# WHAT THE EXERCISE ASKS
Copy out the data exactly, leaving the pictures behind.

[Source data]
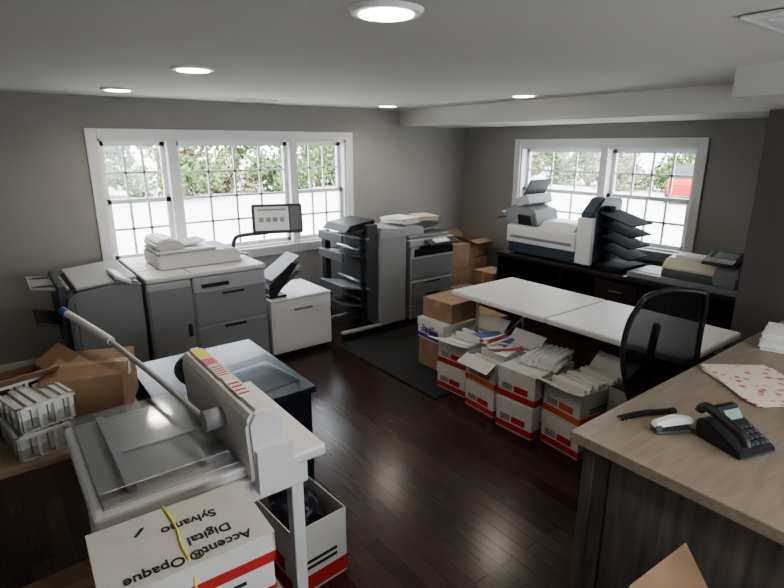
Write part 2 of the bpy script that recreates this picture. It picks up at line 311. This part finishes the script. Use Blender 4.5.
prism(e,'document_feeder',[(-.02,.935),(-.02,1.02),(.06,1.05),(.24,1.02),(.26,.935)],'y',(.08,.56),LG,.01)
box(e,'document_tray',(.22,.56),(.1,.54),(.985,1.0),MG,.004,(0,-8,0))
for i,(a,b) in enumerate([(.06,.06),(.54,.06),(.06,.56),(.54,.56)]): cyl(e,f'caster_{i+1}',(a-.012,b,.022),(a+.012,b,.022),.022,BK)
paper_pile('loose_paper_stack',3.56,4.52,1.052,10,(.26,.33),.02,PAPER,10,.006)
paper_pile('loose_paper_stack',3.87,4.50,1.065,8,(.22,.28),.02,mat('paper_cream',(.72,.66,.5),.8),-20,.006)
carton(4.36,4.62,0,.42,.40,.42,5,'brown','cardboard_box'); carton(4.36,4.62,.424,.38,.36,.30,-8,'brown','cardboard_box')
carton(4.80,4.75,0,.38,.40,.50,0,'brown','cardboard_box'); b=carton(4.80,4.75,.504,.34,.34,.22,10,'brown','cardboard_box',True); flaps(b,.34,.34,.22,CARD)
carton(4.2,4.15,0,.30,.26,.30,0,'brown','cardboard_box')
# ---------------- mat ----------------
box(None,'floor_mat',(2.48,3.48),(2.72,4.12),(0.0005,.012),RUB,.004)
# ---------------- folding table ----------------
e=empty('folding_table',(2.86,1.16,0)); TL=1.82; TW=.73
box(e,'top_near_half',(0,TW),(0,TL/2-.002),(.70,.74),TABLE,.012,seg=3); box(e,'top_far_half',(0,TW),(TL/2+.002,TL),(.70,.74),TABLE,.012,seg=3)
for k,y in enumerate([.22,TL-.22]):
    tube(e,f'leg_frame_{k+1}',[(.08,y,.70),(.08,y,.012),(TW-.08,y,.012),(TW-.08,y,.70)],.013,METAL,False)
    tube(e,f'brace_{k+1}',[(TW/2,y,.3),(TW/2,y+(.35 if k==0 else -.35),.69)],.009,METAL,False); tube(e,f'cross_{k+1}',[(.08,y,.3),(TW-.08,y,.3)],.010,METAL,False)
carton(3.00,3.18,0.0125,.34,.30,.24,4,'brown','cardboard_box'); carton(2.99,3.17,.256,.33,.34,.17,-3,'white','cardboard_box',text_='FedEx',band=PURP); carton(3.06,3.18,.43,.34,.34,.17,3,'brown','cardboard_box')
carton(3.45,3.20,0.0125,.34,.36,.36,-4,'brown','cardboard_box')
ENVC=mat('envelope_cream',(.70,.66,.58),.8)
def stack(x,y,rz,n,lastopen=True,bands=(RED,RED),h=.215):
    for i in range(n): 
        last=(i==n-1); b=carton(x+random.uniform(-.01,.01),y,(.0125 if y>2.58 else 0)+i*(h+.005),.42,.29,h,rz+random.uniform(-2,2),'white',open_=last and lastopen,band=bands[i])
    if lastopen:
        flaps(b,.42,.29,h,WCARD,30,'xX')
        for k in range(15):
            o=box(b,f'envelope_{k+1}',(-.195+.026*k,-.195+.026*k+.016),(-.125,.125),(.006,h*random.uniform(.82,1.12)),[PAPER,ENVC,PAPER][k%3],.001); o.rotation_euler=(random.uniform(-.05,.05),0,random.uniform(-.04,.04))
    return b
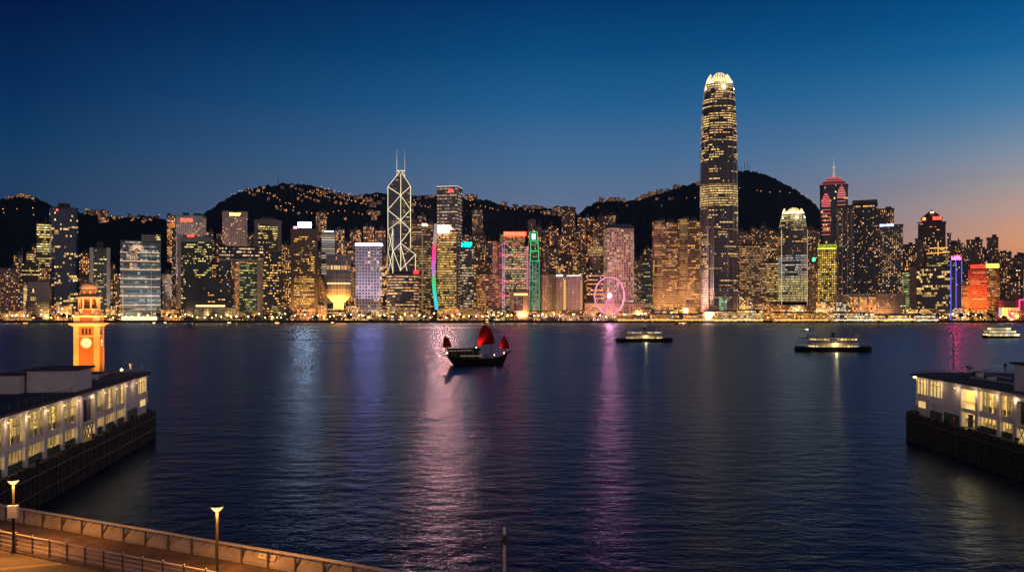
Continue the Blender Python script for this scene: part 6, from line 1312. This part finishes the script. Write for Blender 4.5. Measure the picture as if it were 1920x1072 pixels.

# OUTPUT FOR THIS EXERCISE
Write part 2 of the bpy script that recreates this picture. It picks up at line 311. This part finishes the script. Use Blender 4.5.
prism(e,'document_feeder',[(-.02,.935),(-.02,1.02),(.06,1.05),(.24,1.02),(.26,.935)],'y',(.08,.56),LG,.01)
box(e,'document_tray',(.22,.56),(.1,.54),(.985,1.0),MG,.004,(0,-8,0))
for i,(a,b) in enumerate([(.06,.06),(.54,.06),(.06,.56),(.54,.56)]): cyl(e,f'caster_{i+1}',(a-.012,b,.022),(a+.012,b,.022),.022,BK)
paper_pile('loose_paper_stack',3.56,4.52,1.052,10,(.26,.33),.02,PAPER,10,.006)
paper_pile('loose_paper_stack',3.87,4.50,1.065,8,(.22,.28),.02,mat('paper_cream',(.72,.66,.5),.8),-20,.006)
carton(4.36,4.62,0,.42,.40,.42,5,'brown','cardboard_box'); carton(4.36,4.62,.424,.38,.36,.30,-8,'brown','cardboard_box')
carton(4.80,4.75,0,.38,.40,.50,0,'brown','cardboard_box'); b=carton(4.80,4.75,.504,.34,.34,.22,10,'brown','cardboard_box',True); flaps(b,.34,.34,.22,CARD)
carton(4.2,4.15,0,.30,.26,.30,0,'brown','cardboard_box')
# ---------------- mat ----------------
box(None,'floor_mat',(2.48,3.48),(2.72,4.12),(0.0005,.012),RUB,.004)
# ---------------- folding table ----------------
e=empty('folding_table',(2.86,1.16,0)); TL=1.82; TW=.73
box(e,'top_near_half',(0,TW),(0,TL/2-.002),(.70,.74),TABLE,.012,seg=3); box(e,'top_far_half',(0,TW),(TL/2+.002,TL),(.70,.74),TABLE,.012,seg=3)
for k,y in enumerate([.22,TL-.22]):
    tube(e,f'leg_frame_{k+1}',[(.08,y,.70),(.08,y,.012),(TW-.08,y,.012),(TW-.08,y,.70)],.013,METAL,False)
    tube(e,f'brace_{k+1}',[(TW/2,y,.3),(TW/2,y+(.35 if k==0 else -.35),.69)],.009,METAL,False); tube(e,f'cross_{k+1}',[(.08,y,.3),(TW-.08,y,.3)],.010,METAL,False)
carton(3.00,3.18,0.0125,.34,.30,.24,4,'brown','cardboard_box'); carton(2.99,3.17,.256,.33,.34,.17,-3,'white','cardboard_box',text_='FedEx',band=PURP); carton(3.06,3.18,.43,.34,.34,.17,3,'brown','cardboard_box')
carton(3.45,3.20,0.0125,.34,.36,.36,-4,'brown','cardboard_box')
ENVC=mat('envelope_cream',(.70,.66,.58),.8)
def stack(x,y,rz,n,lastopen=True,bands=(RED,RED),h=.215):
    for i in range(n): 
        last=(i==n-1); b=carton(x+random.uniform(-.01,.01),y,(.0125 if y>2.58 else 0)+i*(h+.005),.42,.29,h,rz+random.uniform(-2,2),'white',open_=last and lastopen,band=bands[i])
    if lastopen:
        flaps(b,.42,.29,h,WCARD,30,'xX')
        for k in range(15):
            o=box(b,f'envelope_{k+1}',(-.195+.026*k,-.195+.026*k+.016),(-.125,.125),(.006,h*random.uniform(.82,1.12)),[PAPER,ENVC,PAPER][k%3],.001); o.rotation_euler=(random.uniform(-.05,.05),0,random.uniform(-.04,.04))
    return b
Continue the Blender Python script for this scene: part 6, from line 1312. This part finishes the script. Write for Blender 4.5. Measure the picture as if it were 1920x1072 pixels.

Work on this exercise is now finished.